15 Greatest Guilty Pleasure Movies Of The 1980s
8. Maximum Overdrive
There's a particular potency to outlandishly trashy movies which, at their inception, had the makings of something genuinely great and/or important. This was undoubtedly the case when Stephen King - biggest-selling horror novelist of the 1980s, whose books had been the basis for many major movies - stepped into the director's chair himself.
The result, 1986's Maximum Overdrive (based on King's short story Trucks) is not, by any standard definition, a good film. However, it is utterly hypnotic in its badness, constantly begging questions about just what the hell anyone involved thought they were doing, and indeed how they were able to get it made at all.

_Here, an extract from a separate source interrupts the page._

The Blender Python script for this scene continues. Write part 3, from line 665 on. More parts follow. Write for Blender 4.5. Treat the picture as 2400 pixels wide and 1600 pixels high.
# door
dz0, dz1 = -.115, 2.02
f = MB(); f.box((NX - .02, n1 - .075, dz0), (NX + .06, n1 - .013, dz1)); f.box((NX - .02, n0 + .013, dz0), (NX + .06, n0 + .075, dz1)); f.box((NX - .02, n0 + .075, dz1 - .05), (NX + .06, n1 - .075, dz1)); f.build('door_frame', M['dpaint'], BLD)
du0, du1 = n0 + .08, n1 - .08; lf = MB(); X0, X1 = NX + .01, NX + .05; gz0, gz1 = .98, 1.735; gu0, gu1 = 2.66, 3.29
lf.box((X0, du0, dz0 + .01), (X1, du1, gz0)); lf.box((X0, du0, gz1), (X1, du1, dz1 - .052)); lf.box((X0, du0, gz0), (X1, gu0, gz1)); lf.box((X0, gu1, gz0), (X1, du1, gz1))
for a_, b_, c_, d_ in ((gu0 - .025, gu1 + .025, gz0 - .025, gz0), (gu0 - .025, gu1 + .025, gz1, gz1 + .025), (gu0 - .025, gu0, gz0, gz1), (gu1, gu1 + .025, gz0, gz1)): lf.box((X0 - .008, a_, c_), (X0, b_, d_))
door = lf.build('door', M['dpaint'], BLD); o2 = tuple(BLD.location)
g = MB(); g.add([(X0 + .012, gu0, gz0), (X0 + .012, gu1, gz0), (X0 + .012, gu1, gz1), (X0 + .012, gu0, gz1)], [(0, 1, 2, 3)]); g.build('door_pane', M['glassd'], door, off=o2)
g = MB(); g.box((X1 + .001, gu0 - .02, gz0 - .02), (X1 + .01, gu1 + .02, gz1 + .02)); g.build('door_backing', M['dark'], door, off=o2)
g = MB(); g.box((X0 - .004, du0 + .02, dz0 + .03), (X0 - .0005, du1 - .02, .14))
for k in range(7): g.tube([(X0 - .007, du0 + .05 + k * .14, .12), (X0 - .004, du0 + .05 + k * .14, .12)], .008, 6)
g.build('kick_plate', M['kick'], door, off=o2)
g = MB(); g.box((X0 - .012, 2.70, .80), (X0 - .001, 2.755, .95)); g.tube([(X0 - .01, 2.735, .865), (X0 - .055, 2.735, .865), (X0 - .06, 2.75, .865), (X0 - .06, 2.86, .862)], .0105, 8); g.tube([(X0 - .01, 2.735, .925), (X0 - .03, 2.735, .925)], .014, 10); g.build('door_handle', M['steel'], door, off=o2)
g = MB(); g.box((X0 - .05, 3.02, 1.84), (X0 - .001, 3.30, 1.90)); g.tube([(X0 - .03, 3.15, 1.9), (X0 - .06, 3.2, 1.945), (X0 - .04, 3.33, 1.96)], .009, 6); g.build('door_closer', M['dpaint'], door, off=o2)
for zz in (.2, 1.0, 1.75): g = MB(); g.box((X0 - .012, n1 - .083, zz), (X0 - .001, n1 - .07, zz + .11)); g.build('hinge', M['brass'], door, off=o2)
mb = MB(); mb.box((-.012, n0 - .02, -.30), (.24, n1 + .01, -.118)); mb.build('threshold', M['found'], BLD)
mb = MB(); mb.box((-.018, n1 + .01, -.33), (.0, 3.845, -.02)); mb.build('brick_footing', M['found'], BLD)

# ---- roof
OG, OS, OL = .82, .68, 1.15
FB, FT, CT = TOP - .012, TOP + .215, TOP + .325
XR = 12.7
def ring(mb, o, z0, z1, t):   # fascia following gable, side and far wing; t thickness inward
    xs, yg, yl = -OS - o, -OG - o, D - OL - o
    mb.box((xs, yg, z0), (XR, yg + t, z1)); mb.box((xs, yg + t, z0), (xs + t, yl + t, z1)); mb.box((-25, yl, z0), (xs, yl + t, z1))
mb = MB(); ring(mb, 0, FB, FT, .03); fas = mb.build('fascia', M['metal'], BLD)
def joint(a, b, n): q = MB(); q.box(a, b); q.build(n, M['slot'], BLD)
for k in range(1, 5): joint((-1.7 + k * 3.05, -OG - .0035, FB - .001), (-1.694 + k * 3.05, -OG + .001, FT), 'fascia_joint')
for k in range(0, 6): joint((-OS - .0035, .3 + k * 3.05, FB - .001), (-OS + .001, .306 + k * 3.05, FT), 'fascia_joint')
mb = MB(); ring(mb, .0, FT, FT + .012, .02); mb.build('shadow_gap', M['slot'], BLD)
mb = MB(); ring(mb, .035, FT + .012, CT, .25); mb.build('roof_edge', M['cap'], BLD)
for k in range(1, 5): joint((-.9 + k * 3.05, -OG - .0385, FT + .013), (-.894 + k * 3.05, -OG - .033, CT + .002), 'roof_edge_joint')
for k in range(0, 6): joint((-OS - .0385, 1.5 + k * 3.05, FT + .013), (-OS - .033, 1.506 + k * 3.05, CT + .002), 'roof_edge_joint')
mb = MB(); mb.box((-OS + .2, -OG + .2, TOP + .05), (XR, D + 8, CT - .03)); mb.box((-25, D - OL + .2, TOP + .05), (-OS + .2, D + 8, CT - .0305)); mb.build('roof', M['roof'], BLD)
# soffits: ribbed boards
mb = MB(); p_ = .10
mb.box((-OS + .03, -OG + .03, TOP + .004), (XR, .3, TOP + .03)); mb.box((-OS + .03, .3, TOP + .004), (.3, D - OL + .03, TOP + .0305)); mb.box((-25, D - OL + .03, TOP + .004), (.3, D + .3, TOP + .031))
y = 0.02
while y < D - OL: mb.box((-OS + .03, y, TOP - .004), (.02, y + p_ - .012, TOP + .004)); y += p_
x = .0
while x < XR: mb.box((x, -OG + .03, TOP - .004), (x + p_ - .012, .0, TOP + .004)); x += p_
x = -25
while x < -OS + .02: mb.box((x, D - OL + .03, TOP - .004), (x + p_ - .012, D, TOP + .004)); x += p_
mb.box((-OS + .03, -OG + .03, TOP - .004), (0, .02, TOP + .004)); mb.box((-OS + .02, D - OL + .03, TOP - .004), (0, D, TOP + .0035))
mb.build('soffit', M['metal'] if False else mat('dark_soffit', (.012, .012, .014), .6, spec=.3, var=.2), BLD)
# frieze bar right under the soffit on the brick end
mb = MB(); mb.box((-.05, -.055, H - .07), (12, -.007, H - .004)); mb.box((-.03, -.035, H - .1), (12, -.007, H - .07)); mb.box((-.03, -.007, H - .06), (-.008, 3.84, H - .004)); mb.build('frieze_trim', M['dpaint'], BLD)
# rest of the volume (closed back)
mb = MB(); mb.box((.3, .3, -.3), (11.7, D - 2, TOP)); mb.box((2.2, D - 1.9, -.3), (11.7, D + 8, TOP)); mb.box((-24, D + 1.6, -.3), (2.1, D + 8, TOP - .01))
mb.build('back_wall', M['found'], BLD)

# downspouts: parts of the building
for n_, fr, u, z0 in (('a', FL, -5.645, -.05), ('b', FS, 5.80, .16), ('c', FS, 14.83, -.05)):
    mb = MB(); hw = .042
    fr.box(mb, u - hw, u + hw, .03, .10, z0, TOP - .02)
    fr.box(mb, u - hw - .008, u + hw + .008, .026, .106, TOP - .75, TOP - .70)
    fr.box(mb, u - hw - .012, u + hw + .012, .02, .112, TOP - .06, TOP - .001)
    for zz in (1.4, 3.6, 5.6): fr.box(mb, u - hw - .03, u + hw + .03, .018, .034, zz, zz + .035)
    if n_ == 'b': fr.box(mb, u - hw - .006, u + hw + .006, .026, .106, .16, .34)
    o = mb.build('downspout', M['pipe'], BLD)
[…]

As a comet passes over the earth, all machines suddenly achieve sentience - and they want humanity dead. The action centres on the residents of a North Carolina town fighting for survival, with a ragtag group of survivors staging a last stand at a remote truck stop surrounded by a marauding gang of big rigs, headed up by a particularly ominous truck with an oversized Green Goblin head on the hood.
While it has some fairly respectable stars in Emilio Estevez and Pat Hingle, Maximum Overdrive is by turns so outlandish and so incompetently made, it beggars belief. But damned if it isn't tremendously entertaining, with its overtly camp humour, and soundtrack consisting entirely of AC/DC songs.
It's no accident that King has never directed again. By the author's own admission, he was a heavy cocaine user at the time, which may to an extent explain the film's bizarre tone - not to mention his performance in the equally bizarre trailer.